After viewing this 23rd installment of the 007 Bond series, I'm left to wonder if there is really anything more that can be done to make the series fresh.    The players change, technology is updated, and there are newer computer-savvy villains, but to me Bond films are becoming like any other spy thriller.   They're well made, the performances are well done, but the entire enterprise is about to outlive its necessity.   We have enough Bond films so I wouldn't mind if they never made another one.

Skyfall is a film with a slow, drawn-out first half vs. a better second half.    The opening of the film begins with a very long chase scene, involving cars, trains, and construction equipment.   I'm rather weary of chase scenes by now.    During it, Bond is accidentally shot by one of his fellow agents and presumed dead.    Of course he isn't, otherwise there would be no movie.   But upon reflection, I don't even know why this angle was even introduced.    It went nowhere and has little effect on what follows.

Soon enough, MI6, helmed by M (Dench) is under siege in more ways than one.   First, M is forced into early retirement by the department's new overseer Mallory (Fiennes) and then MI6 headquarters is blown up into a million pieces via the aforementioned computer-savvy villain (Bardem).   Bardem is a former MI6 agent with a grudge against M which is later fleshed out in a jail scene eerily similar to Silence Of The Lambs.

As villains go, Bardem is fine, but I have to admit I was puzzled by his actions in the film's climactic shootout on the Scottish moors.   There are lots of chases and shootouts here which don't really distinguish themselves in Bond lore.    M is given more dimensions here than in previous Bond films and Fiennes' Mallory is also allowed some character wiggle room to make him interesting.   

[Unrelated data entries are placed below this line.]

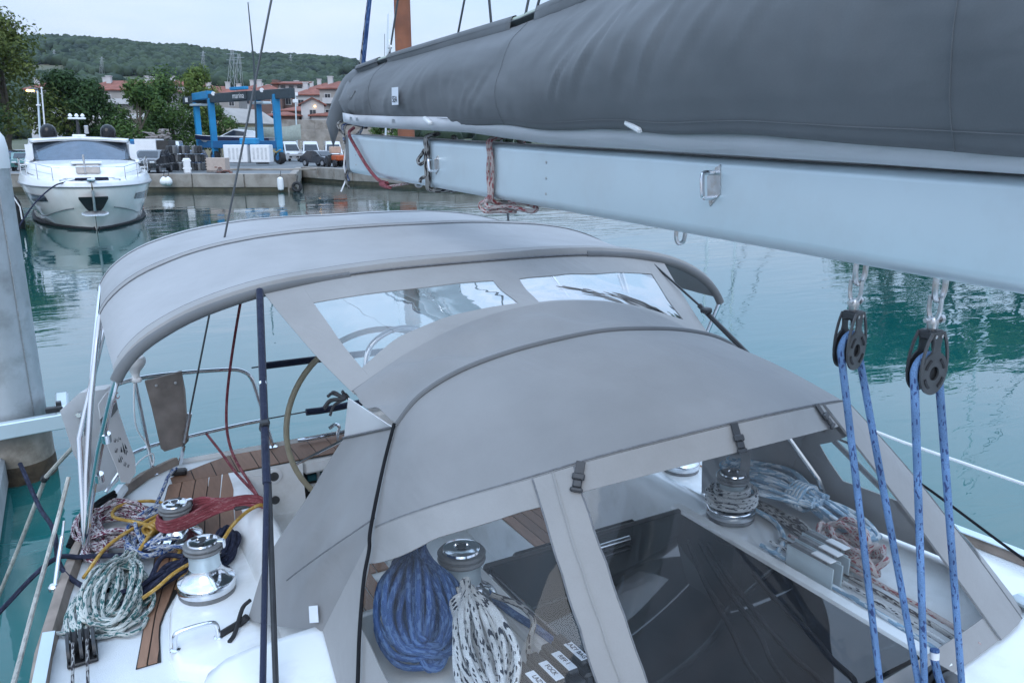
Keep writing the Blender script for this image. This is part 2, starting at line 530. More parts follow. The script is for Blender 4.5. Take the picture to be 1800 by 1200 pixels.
def smooth_path(pts, sub=6, closed=False):
    P = [Vector(p) for p in pts]
    n = len(P)
    out = []
    rng = n if closed else n - 1
    for i in range(rng):
        p0 = P[(i - 1) % n] if (closed or i > 0) else P[0] * 2 - P[1]
        p1, p2 = P[i], P[(i + 1) % n]
        p3 = P[(i + 2) % n] if (closed or i + 2 < n) else P[n - 1] * 2 - P[n - 2]
        for k in range(sub):
            t = k / sub
            out.append(.5 * ((2 * p1) + (p2 - p0) * t + (2 * p0 - 5 * p1 + 4 * p2 - p3) * t * t + (3 * p1 - p0 - 3 * p2 + p3) * t ** 3))
    if not closed:
        out.append(P[-1])
    return out

def rope(name, pts, r, m, label, cat='rope', group=None, sub=6, n=8, parent=None, smooth=True):
    o = MB().tube(smooth_path(pts, sub) if smooth else pts, r, n).build(name, m, parent)
    if parent is None:
        tag(o, label, cat, group)
    return o

def lerp(a, b, t):
    return a + (b - a) * t

def text_mesh(name, txt, size, m, parent, mat4, align='CENTER'):
    cu = bpy.data.curves.new(name, 'FONT')
    cu.body = txt
    cu.size = size
    cu.align_x = align
    cu.align_y = 'CENTER'
    cu.extrude = .0004
    to = bpy.data.objects.new(name + '_tmp', cu)
    COL.objects.link(to)
    dg = bpy.context.evaluated_depsgraph_get()
    me = bpy.data.meshes.new_from_object(to.evaluated_get(dg))
    bpy.data.objects.remove(to)
    me.materials.clear()
    me.materials.append(M[m])
    me.transform(mat4)
    o = bpy.data.objects.new(name, me)
    COL.objects.link(o)
    if parent:
        o.parent = parent
        o.matrix_parent_inverse = Matrix.Translation(-parent.location) if not parent.rotation_euler.z else parent.matrix_basis.inverted()
    return o

def frame(o, x, y):
    """4x4 with given origin, x axis and (roughly) y axis"""
    x = Vector(x).normalized(); y = Vector(y)
    z = x.cross(y).normalized(); y = z.cross(x)
    return Matrix(((x.x, y.x, z.x, o[0]), (x.y, y.y, z.y, o[1]), (x.z, y.z, z.z, o[2]), (0, 0, 0, 1)))

# a place on the land or water seen along image column px (of 1800) at q metres ahead of the camera
CP, SP = math.cos(PITCH), math.sin(PITCH)
HF = Vector((math.sin(YAW), math.cos(YAW), 0)); HR = Vector((math.cos(YAW), -math.sin(YAW), 0))
def spot(px, q, z=0.0):
    dep = q * CP + (CAM_LOC.z - z) * SP
    p = CAM_LOC + HF * q + HR * ((px - 900) / 1380.0 * dep)
    return Vector((p.x, p.y, z))
def hz(q, py):
    """height that shows at image row py, q metres ahead"""
    a = PITCH + math.atan((py - 600) / 1380.0)
    return CAM_LOC.z - q * math.tan(a)
# ------------------------------------------------------------------ water
def watermat():
    m, nt, b = newmat('harbour_water')
    N, L = nt.nodes, nt.links
    N.remove(b)
    df = N.new('ShaderNodeBsdfDiffuse'); df.inputs['Color'].default_value = (.006, .105, .102, 1)
    gs = N.new('ShaderNodeBsdfGlossy'); gs.inputs['Roughness'].default_value = .02
    lw_ = N.new('ShaderNodeLayerWeight'); lw_.inputs['Blend'].default_value = .5
    pw_ = N.new('ShaderNodeMath'); pw_.operation = 'POWER'; pw_.inputs[1].default_value = 3.2
    ma_ = N.new('ShaderNodeMath'); ma_.operation = 'MULTIPLY_ADD'; ma_.inputs[1].default_value = 1.1; ma_.inputs[2].default_value = .02; ma_.use_clamp = True
    mxs = N.new('ShaderNodeMixShader')
    L.new(lw_.outputs['Facing'], pw_.inputs[0]); L.new(pw_.outputs[0], ma_.inputs[0]); L.new(ma_.outputs[0], mxs.inputs['Fac'])
    L.new(df.outputs['BSDF'], mxs.inputs[1]); L.new(gs.outputs['BSDF'], mxs.inputs[2])
    L.new(mxs.outputs['Shader'], N['Material Output'].inputs['Surface'])
    tc = N.new('ShaderNodeTexCoord')
    def nz(scale, det, rz, sx, sy, dist=0.):
        mp = N.new('ShaderNodeMapping'); mp.inputs['Rotation'].default_value = (0, 0, rz); mp.inputs['Scale'].default_value = (sx, sy, 1)
        n = N.new('ShaderNodeTexNoise'); n.inputs['Scale'].default_value = scale; n.inputs['Detail'].default_value = det; n.inputs['Distortion'].default_value = dist
        L.new(tc.outputs['Object'], mp.inputs['Vector']); L.new(mp.outputs['Vector'], n.inputs['Vector'])
        return n.outputs['Fac']
    rz = YAW
    rip = nz(1.5, 3, rz, .55, 1.5, .5)
    big = nz(.28, 2, rz + .3, .6, 1.3, .3)
    patch = nz(.09, 3, rz + .15, .6, 1.6, .6)
    pr = N.new('ShaderNodeMapRange'); pr.inputs['From Min'].default_value = .36; pr.inputs['From Max'].default_value = .66
    pr.inputs['To Min'].default_value = .0012; pr.inputs['To Max'].default_value = .018
    L.new(patch, pr.inputs['Value'])
    mu = N.new('ShaderNodeMath'); mu.operation = 'MULTIPLY'; L.new(rip, mu.inputs[0]); L.new(pr.outputs['Result'], mu.inputs[1])
    mb = N.new('ShaderNodeMath'); mb.operation = 'MULTIPLY_ADD'; L.new(big, mb.inputs[0]); mb.inputs[1].default_value = .024; L.new(mu.outputs[0], mb.inputs[2])
    bp = N.new('ShaderNodeBump'); bp.inputs['Strength'].default_value = 1.0; bp.inputs['Distance'].default_value = 1.0
    L.new(mb.outputs[0], bp.inputs['Height']); L.new(bp.outputs['Normal'], gs.inputs['Normal']); L.new(bp.outputs['Normal'], lw_.inputs['Normal'])
    return m
M['water'] = watermat()
w = MB()
w.add([(-900, -900, 0), (1200, -900, 0), (1200, 1300, 0), (-900, 1300, 0)], [(0, 1, 2, 3)])
tag(w.build('water', 'water', smooth=False), kind='structure')

# ------------------------------------------------------------------ the sailing boat underfoot
XC = .08
def interp(tab, t):
    if t <= tab[0][0]: return tab[0][1]
    for (a, va), (b, vb) in zip(tab, tab[1:]):
        if t <= b:
            return va + (vb - va) * (t - a) / (b - a)
    return tab[-1][1]
HB = [(-7.2, .03), (-6, .55), (-4, 1.28), (-2, 1.8), (0, 2.05), (1.5, 2.10), (2.5, 2.08), (3.3, 2.03), (3.8, 1.96), (4.2, 1.89), (4.5, 1.81), (4.8, 1.69), (5.04, 1.52), (5.2, 1.32)]
DZ = [(-7.2, 1.82), (0, 1.56), (1.5, 1.50), (2.6, 1.455), (3.2, 1.44), (5.3, 1.42)]
hb = lambda y: interp(HB, y)
dz = lambda y: interp(DZ, y)
boat = thing('sailing_boat', 'white sailing boat with teak-trimmed cockpit that the picture is taken from', 'sailboat', (XC, 0, 0))
ys = [-7.2, -6.6, -6, -5, -4, -3, -2, -1, 0, .75, 1.5, 2, 2.5, 2.9, 3.3, 3.6, 3.8, 4.0, 4.2, 4.35, 4.5, 4.65, 4.8, 4.86, 4.92, 5.04, 5.12, 5.2]
b = MB()
for sgn in (-1, 1):
    rows = []
    for y in ys:
        h, z = hb(y), dz(y)
        rows.append([(XC + sgn * h * k, y + (.0 if y < 5.1 else .05 * (1 - zz)), zz) for k, zz in ((1, z + .035), (1.005, z - .05), (1.0, z - .35), (.985, .7), (.94, .15), (.85, -.25), (.5, -.6))])
    b.grid(rows if sgn > 0 else [list(reversed(r)) for r in rows])
z = dz(5.2)
b.add([(XC - 1.32, 5.2, z + .035), (XC + 1.32, 5.2, z + .035), (XC + 1.24, 5.24, .15), (XC - 1.24, 5.24, .15), (XC + .7, 5.3, -.6), (XC - .7, 5.3, -.6)], [(0, 1, 2, 3), (3, 2, 4, 5)])
b.build('hull', 'gelcoat', boat)
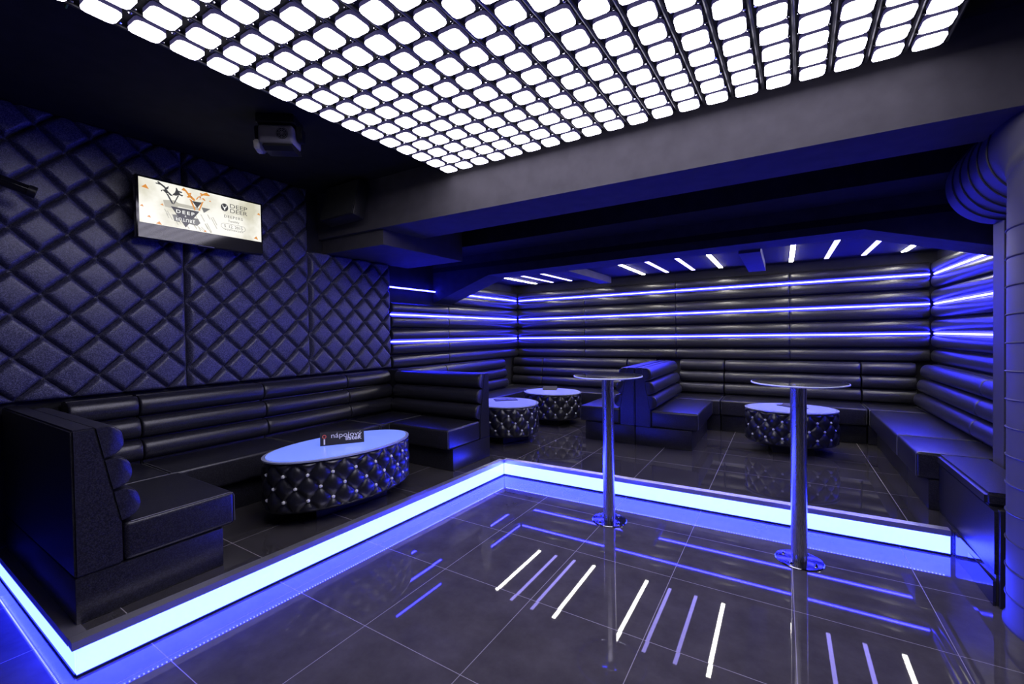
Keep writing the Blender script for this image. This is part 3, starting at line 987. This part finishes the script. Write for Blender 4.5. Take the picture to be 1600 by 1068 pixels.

The Bond series is trying very hard to keep up with the times, but is it even effective anymore?    Bond has been up against every kind of terrorist, drug lord, empire, and super villain you can throw at him.   He always comes out clean on the other side with a fresh tux and sipping his martinis.    There is really only so much that can be done before Bond grows stale.    Oh, and there is even a new Q.  And perhaps a whole new generation of gadgets.